On January 19, nearly 50,000 people from Maharashtra’s Palghar district took to the streets, demanding the full implementation of an Act passed two decades ago. Led by the Communist Party of India (Marxist), the protest demanded full enforcement of legal safeguards for farmers and tribal communities, including the restoration of the Mahatma Gandhi National Rural Employment Guarantee Act and the effective implementation of the Panchayats (Extension to Scheduled Areas) Act, 1996.
Among their key demands was the full implementation of the Forest Rights Act (FRA) of 2006. For generations, forest laws had displaced Adivasi communities, criminalising their very existence on the land. The FRA was meant to reverse this.
In pushing back against a development system that treats forests as disposable, the Act reimagines forest ownership, shifting authority from distant bureaucracies to the communities that inhabit and steward them. Consequently, forest land can be treated as a shared commons.
The FRA, by design, endures across governments, codifying individual and collective forest rights and empowering gram sabhas to manage forests as living, self-sustaining ecosystems. Millions of FRA claims by forest communities have secured legal recognition and land-linked benefits.

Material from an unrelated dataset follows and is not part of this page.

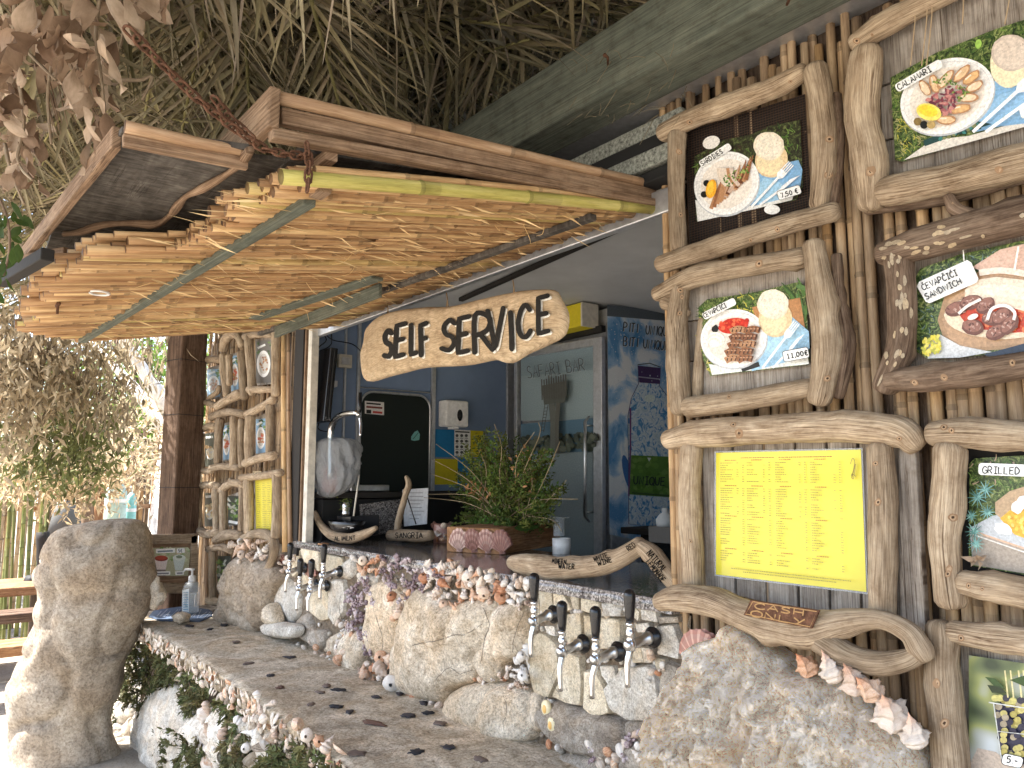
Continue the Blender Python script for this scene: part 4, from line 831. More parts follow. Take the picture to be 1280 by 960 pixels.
# plywood top panel with a wavy rim
Zp = 2.15
def wavy(pts, name, mat, th, z):
    V = [FZ(x, y, z) for x, y in pts]; n = len(V); m = MB(); m.v = [tuple(p) for p in V]+[(p.x, p.y, p.z+th) for p in V]; uv = [(p.y, p.x) for p in V]
    m.face(list(range(n)), uv); m.face(list(range(2*n-1, n-1, -1)), uv[::-1])
    for i in range(n): j = (i+1) % n; m.face([i, n+i, n+j, j], [uv[i], uv[i], uv[j], uv[j]])
    return m.build(name, mat, cn, False, .001)
rim = catmull([(312, 188), (300, 205), (280, 220), (252, 236), (232, 246), (222, 258), (212, 270), (196, 280), (165, 279), (130, 281), (100, 290), (80, 292)], 4)
wavy([(152, 165)]+[(x-1, y-1) for x, y in rim]+[(62, 284)], 'plywood_panel', 'dark_ply', .012, Zp+.003)
wavy([(300, 196), (400, 205), (430, 330), (50, 336), (66, 286), (200, 262)], 'rear_panel', 'dark_ply', .01, Zp+.024)
m2 = MB(); Q = [FZ(x, y, Zp-.004) for x, y in rim]; m2.tube([(*p, .012+.003*math.sin(i*.7)) for i, p in enumerate(Q)], 8, 1, .1, 30, flat=.7); m2.build('wavy_rim', 'frame_board', cn)
m2 = MB(); m2.box((-2.46, 1.06, 2.235), (2.0, .98, .012), Matrix.Rotation(math.radians(7), 3, 'X')); m2.build('upper_panel', 'dark_ply', cn, False)
a, b = FX(156, 158, -1.5), FX(312, 190, -1.5); pole(cn, a, b, .012, 'brown_bamboo', nd=.2); MB().beam(a+Vector((-.012, 0, -.022)), b+Vector((-.012, 0, -.022)), .016, .024).build('panel_board', 'frame_board', cn, False, .002)
a, b = FZ(146, 172, 2.15), FZ(22, 330, 2.13); MB().beam(a, b, .018, .045, (0, 0, 1)).build('end_board', 'frame_board', cn, False, .003)
a, b = FZ(20, 330, 2.09), FZ(90, 318, 2.09); MB().beam(a, b, .05, .03).build('cross_board', 'frame_board', cn, False, .003)
MB().beam(CPt(2, 352), CPt(60, 318), .03, .03).build('cross_board', 'dark_board', cn, False, .003)
# battens below the reeds
def under(a, b, wd, ht, mat, name='batten', dz=-.018):
    A_, B_ = CPt(*a), CPt(*b); A_.z += dz-.002; B_.z += dz-.002; MB().beam(A_, B_, wd, ht, (0, 0, 1)).build(name, mat, cn, False, .003)
under((388, 240), (103, 420), .028, .018, 'green_wood'); under((742, 262), (325, 412), .026, .018, 'dark_ply')
under((472, 340), (318, 392), .05, .012, 'green_wood', 'painted_board'); under((476, 348), (345, 404), .014, .05, 'green_wood', 'painted_board', -.04)
p = FX(400, 236, -1.44); MB().box(p, (.05, .03, .03)).build('batten_end', 'frame_board', cn, False, .002)
# ring and hook hanging under the canopy
p = CPt(125, 357); m2 = MB()
m2.tube([(p.x+.028*math.cos(t*.5-1.2), p.y+.028*math.sin(t*.5-1.2)*.9, p.z-.022, .0035) for t in range(0, 12)], 8); tag(m2.build('ring', 'white_plastic'), 'small open pale ring stuck to the underside of the reed canopy', 'ring')
p = CPt(73, 372); m2 = MB(); m2.tube([(p.x, p.y, p.z+.02, .004), (p.x, p.y, p.z-.05, .004)], 8); m2.tube([(p.x-.02, p.y, p.z-.022, .006), (p.x+.02, p.y, p.z-.022, .006)], 8); tag(m2.build('bolt', 'rust'), 'rusty bolt poking down through the outer edge of the reed canopy', 'bolt')
# chains
LK = None
def chain(label, pts, L=.0255, r=.0024, dbl=0):
    global LK
    t = thing('rusty_chain', label, 'chain', pts[0])
    if LK is None:
        m = MB(); C_ = []
        for i in range(13):
            a = i/12*6.2832; C_.append((math.cos(a)*.0078, 0, math.sin(a)*.0078+(.0065 if math.sin(a) > 0 else -.0065), r))
        m.tube(C_, 7, 1, .12, 200, cap=False); LK = m.mesh('chain_link', 'rust', True, False)[0]
    P = catmull([tuple(p) for p in pts], 16); d = 0; k = 0; nxt = 0
    for i in range(len(P)-1):
        a, b = Vector(P[i]), Vector(P[i+1]); sg = (b-a).length
        while nxt <= d+sg:
            c = a+(b-a)*((nxt-d)/sg); inst(LK, 'link', t, xf(c, b-a, (math.pi/2 if k % 2 else 0)+R.uniform(-.3, .3), 1)); k += 1; nxt += L*.72
        d += sg
    return t
p0 = FD(140, 15, 1.15); p0 = Vector((p0.x, p0.y, p0.z))
c1 = FX(318, 178, -1.38); c2 = FX(386, 196, -1.39); top = FX(165, 42, -1.30)
chain('long rusty chain slanting from the thatch down to the corner of the reed canopy', [top, (top+c1)/2+Vector((0, 0, -.012)), c1, FX(345, 190, -1.38), c2])
chain('short rusty chain hanging at the end of the green bamboo pole', [FX(384, 186, -1.37), FX(386, 204, -1.37), FX(384, 240, -1.37)])
chain('loose rusty chain knot wrapped where the chain meets the timber box', [FX(272, 128, -1.36), FX(290, 150, -1.37), FX(316, 172, -1.365)])
# ================================================================ KIOSK
kk = thing('kiosk', 'food kiosk with blue interior and open serving hatch behind the granite counter', 'kiosk', (-2.6, 1.6, 0))
XE = -3.87
MB().box((-2.6, 1.75+.8, 2.47), (2.7, 1.96, .02)).build('ceiling', 'ceiling_panel', kk, False)
MB().box((XE-.012, 2.6, 1.35), (.02, 2.0, 2.3)).build('end_wall', 'blue_panel', kk, False)
MB().box((-2.6, 3.56, 1.3), (2.6, .02, 2.4)).build('back_wall', 'blue_panel', kk, False)
MB().box((-1.30, 2.6, 1.3), (.02, 1.9, 2.4)).build('side_wall', 'cream_panel', kk, False)
MB().box((-2.55, 1.585, 2.262), (2.5, .03, .07)).build('header_rail', 'aluminium', kk, False, .004)
MB().box((-2.55, 1.60, 2.38), (2.5, .02, .16)).build('header_panel', 'cream_panel', kk, False)
MB().box((-2.6, 2.6, .25), (2.5, 1.9, .03)).build('floor', 'dark_board', kk, False)
MB().box((-2.0, 2.6, 2.56), (4.6, 2.3, .05)).build('roof', 'aluminium', kk, False)
for (y, z, h, mt_) in ((1.60, 2.475, .05, 'foam'), (1.585, 2.425, .04, 'black_matte'), (1.57, 2.375, .05, 'foam'), (1.575, 2.325, .035, 'black_matte')): MB().box((-1.95, y, z), (1.35, .09, h)).build('roof_strip', mt_, kk, False, .006)
# jambs beside the hatch
p = FY(374, 560, 1.56); MB().box((p.x, 1.565, 1.72), (.115, .05, 1.2)).build('door_post', 'dark_board', kk, False, .003)
p = FY(388, 560, 1.56); MB().box((p.x, 1.56, 1.74), (.045, .04, 1.12)).build('jamb', 'jamb_paint', kk, False, .003)
p = FY(383, 560, 1.56); MB().box((p.x-.012, 1.556, 1.74), (.014, .03, 1.12)).build('jamb_strip', 'frame_board', kk, False, .002)
def onwall(name, x0, y0, x1, y1, th, mat, parent=kk, X=XE, bev=.002):
    a = FX(x0, y0, X); b = FX(x1, y1, X); return MB().box((X+th/2, (a.y+b.y)/2, (a.z+b.z)/2), (th, abs(b.y-a.y), abs(a.z-b.z))).build(name, mat, parent, False, bev)
for (x, w_) in ((429, 2.2), (446, 3.5), (540, 4.5), (636, 8)):
    a = FX(x-w_/2, 500, XE); b = FX(x+w_/2, 500, XE); MB().box((XE+.012, (a.y+b.y)/2, 1.75), (.02, b.y-a.y, 1.42)).build('panel_trim', 'aluminium', kk, False, .002)
onwall('panel_trim', 449, 485, 537, 491, .022, 'aluminium')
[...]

Since the Act provides communities with a legal tool to defend their land and resources, it also makes many states wary. In Maharashtra and Odisha, delays and weak recognition of these rights continue to trigger protests.
Much conservation rhetoric positions humans as threats to wildlife, often weaponising this to evict indigenous communities. Inadvertently, it masks the true culprit: extraction.
With heatwaves, unpredictable monsoons, and raging storms, forests are central to India’s environmental survival. Their protection depends on recognising the people whose accrued stewardship could secure their future.